Year Published: 2021
Tidal marshes are an integral part of New Jersey’s estuaries. They form a charismatic green band that cleans water; provides critical habitat and food sources for fish, shellfish, and birds; and buffers coastal communities from storms, erosion, and flooding (Mitsch and Gosselink 2007, NJDEP 2007, Narayan et al. 2017). However, the continued existence of many tidal wetlands is threatened by sea-level rise. To maintain healthy salt marsh vegetation, marshes must accrete sediment and plant matter to gain elevation at a rate that keeps pace with sea-level rise and subsidence (Nyman et al. 2006, Mitsch and Gosselink 2007, Cahoon et al. 2009, Kirwan and Megonigal 2013). Some salt marshes are stressed and literally “drowning” because they cannot gain surface elevation at a rate that keeps pace with accelerating sea-level rise (Hartig et al. 2002, Ganju et al. 2017, Watson et al. 2017a).
A variety of factors decrease tidal wetland resilience to sea-level rise, including historic alterations, like ditching and diking, and ongoing stressors, such as severe storms, dredging, decreased sediment content of tidal waters, and edge erosion (Bertness et al. 2002, Hartig et al. 2002, Church and White 2011, Partnership for the Delaware Estuary 2012, Weston 2014, Watson et al. 2017b).
One possible solution to the problem is increasing the elevation of a salt marsh by placing sediment on it (e.g., dredged material; Daiber 1986, Ray 2007). An increase in marsh elevation reduces inundation by the tides, promoting the growth of vegetation. The vegetation in turn stabilizes the marsh soil and promotes further accretion and increased elevation via sediment trapping and root production. It forms a positive feedback loop that increases marsh resiliency (Wolanski et al. 2009).

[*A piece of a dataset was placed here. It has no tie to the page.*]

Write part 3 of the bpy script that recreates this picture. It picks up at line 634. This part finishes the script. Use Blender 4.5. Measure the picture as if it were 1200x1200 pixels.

New Jersey’s navigation channels and marinas must be dredged regularly to maintain safe passage for recreational and commercial vessels, which creates a ready supply of dredged material. There is great interest in leveraging existing dredging projects to restore and enhance salt marshes. This practice, the beneficial use of dredged material, combines the routine maintenance and post-storm dredging required to keep waterways navigable with projects to enhance, restore, and create salt marshes and other estuarine habitats.
One of the many impacts of Superstorm Sandy in 2012 was major shoal creation in the navigation channels along New Jersey’s coast. Traditionally, in coastal areas of the state, dredged material was placed in confined disposal facilities, effectively removing it from the coastal system. New Jersey lacks confined disposal facilities with the capacity to accept additional dredged material, and this has become a major problem for coastal communities, as well as for state and federal agencies that need to maintain navigable waterways. Following Hurricane Irene (2011) and Superstorm Sandy, the U.S. Army Corps of Engineers, Philadelphia District (USACE-OP), obtained emergency supplemental funding to clear critical shoals from the New Jersey Intracoastal Waterway (NJIWW), and the New Jersey Department of Transportation’s Office of Maritime Resources (NJDOT-OMR) planned to restore navigability by removing sediment from channels in Cumberland County.
In 2013, the New Jersey Department of Environmental Protection, Division of Fish and Wildlife (NJDEP DFW), partnered with the USACE-OP, the USACE Engineer Research and Development Center (USACE ERDC), NJDOT-OMR, The Nature Conservancy (TNC), and the Green Trust Alliance (GTA) to initiate three pilot projects. These projects intended to advance the concept that beneficial use of dredged material on stressed salt marshes to increase their elevation would increase the abundance of native salt marsh vegetation and would result in ecological uplift over their baseline condition, ultimately increasing their resiliency to sea-level rise. All parties acknowledged that this was an opportunity to explore a paradigm shift from thinking of dredged material as waste to thinking of it as a resource. The total cost of the pilot projects was $8 million. Approximately half of the funds were provided to NJDEP-DFW from the Hurricane Sandy Coastal Resiliency Competitive Grant Program (Grant #43095, administered by the National Fish and Wildlife Foundation; NFWF). The grant period was August 2014 through October 2017. The other half of the funds were provided by the USACE-OP and NJDOT-OMR.